Red Dog finds new home

Happy family: Bob and Sherril Lewis with Riley and Red.

By Margaret Maccoll

Bob and Sherril Lewis hadn’t expected to pick up a traveller on their journey to the Gulf Country – but they found their own Red Dog in Sturt’s Stony Desert and he now calls Noosa Springs home.
The kelpie they call Red was left in the desert with two bones, no water and no identification tag.
Bob said the couple left their Noosa Springs home on a 10-week drive to Cape Leveque and back via Alice Springs.
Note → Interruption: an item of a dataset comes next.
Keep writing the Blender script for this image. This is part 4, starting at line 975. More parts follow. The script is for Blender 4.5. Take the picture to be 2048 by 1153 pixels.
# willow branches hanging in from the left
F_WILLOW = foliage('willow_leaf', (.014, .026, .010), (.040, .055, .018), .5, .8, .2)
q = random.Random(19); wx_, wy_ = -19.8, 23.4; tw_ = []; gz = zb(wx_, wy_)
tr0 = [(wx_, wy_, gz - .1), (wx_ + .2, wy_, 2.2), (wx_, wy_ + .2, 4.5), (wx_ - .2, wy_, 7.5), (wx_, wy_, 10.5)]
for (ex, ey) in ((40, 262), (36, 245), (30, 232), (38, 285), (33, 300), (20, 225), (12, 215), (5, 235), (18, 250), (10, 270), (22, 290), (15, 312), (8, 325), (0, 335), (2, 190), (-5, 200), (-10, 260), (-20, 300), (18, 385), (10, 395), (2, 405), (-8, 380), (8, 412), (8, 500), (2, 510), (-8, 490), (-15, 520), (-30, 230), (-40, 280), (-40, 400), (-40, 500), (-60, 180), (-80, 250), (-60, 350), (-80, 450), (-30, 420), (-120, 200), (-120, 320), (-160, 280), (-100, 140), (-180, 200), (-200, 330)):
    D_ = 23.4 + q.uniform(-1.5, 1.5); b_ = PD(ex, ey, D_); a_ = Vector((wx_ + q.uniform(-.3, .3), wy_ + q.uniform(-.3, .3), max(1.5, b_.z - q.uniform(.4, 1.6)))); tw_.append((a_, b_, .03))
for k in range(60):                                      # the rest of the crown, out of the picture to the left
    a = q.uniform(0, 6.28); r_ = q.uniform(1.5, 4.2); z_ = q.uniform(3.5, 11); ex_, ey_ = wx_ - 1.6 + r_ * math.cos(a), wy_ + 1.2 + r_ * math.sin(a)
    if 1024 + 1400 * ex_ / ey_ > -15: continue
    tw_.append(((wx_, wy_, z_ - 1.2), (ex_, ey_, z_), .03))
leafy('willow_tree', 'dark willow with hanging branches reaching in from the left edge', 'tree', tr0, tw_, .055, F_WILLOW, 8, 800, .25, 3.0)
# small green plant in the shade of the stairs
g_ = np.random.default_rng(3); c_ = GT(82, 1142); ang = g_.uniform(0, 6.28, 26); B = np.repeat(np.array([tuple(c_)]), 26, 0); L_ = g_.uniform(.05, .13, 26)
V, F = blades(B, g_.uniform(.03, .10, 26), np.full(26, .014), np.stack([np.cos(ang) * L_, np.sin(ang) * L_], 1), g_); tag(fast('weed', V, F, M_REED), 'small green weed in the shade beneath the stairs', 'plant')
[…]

Flooded roads south of Birdsville forced them to detour north across the Stony Desert.
“We had been driving slow, stopping to take photos of the scenery as we could see 360 degrees to the horizon across flat, barren, treeless plains,” he said.
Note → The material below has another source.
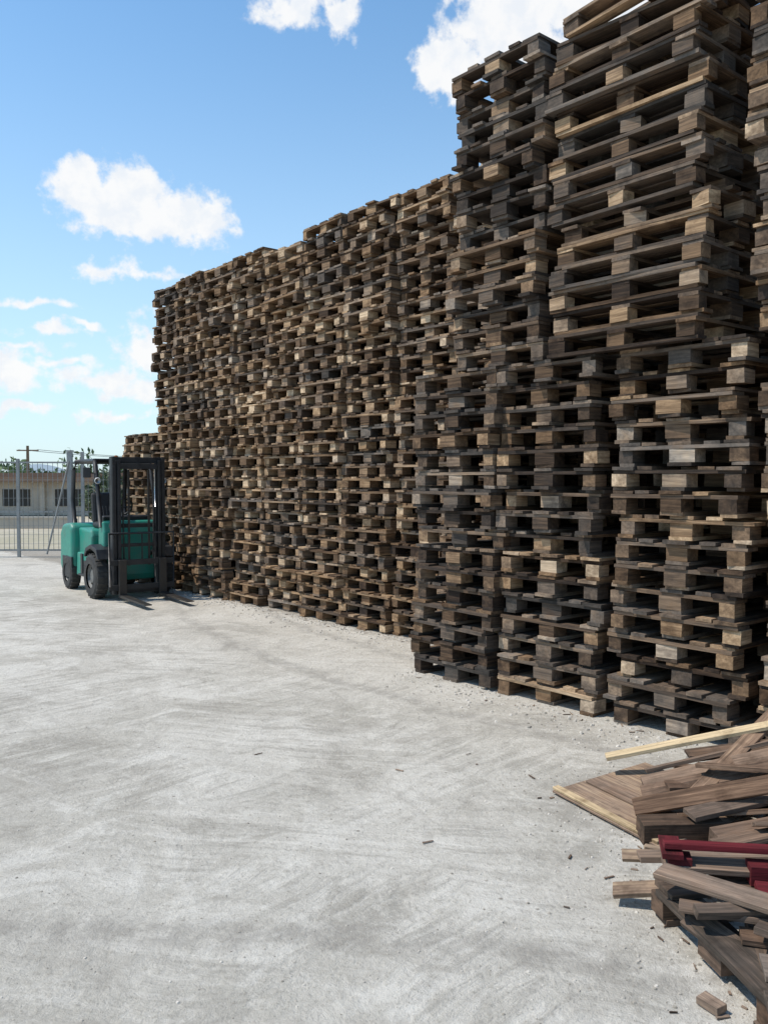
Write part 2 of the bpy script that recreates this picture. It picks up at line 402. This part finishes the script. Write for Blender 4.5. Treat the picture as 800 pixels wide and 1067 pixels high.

“Pulling in to a rest area off the track we saw what initially we thought was a dingo, until it started running to the car.
“We had left our campsite early and hadn’t seen another vehicle all day, so we were not sure how long he had been there.
“The only other road in the area was closed due to flooding.”
Knowing he would perish or be taken by dingoes, the couple made room for him and asked around for an owner at the nearest town.
“Speaking to the locals it became obvious that people abandoning their dogs at rest stops and caravan parks was a common occurrence,” Bob said.
“The kelpie travelled in the car with us for a week before returning to Noosa and seemed very happy to have been rescued.”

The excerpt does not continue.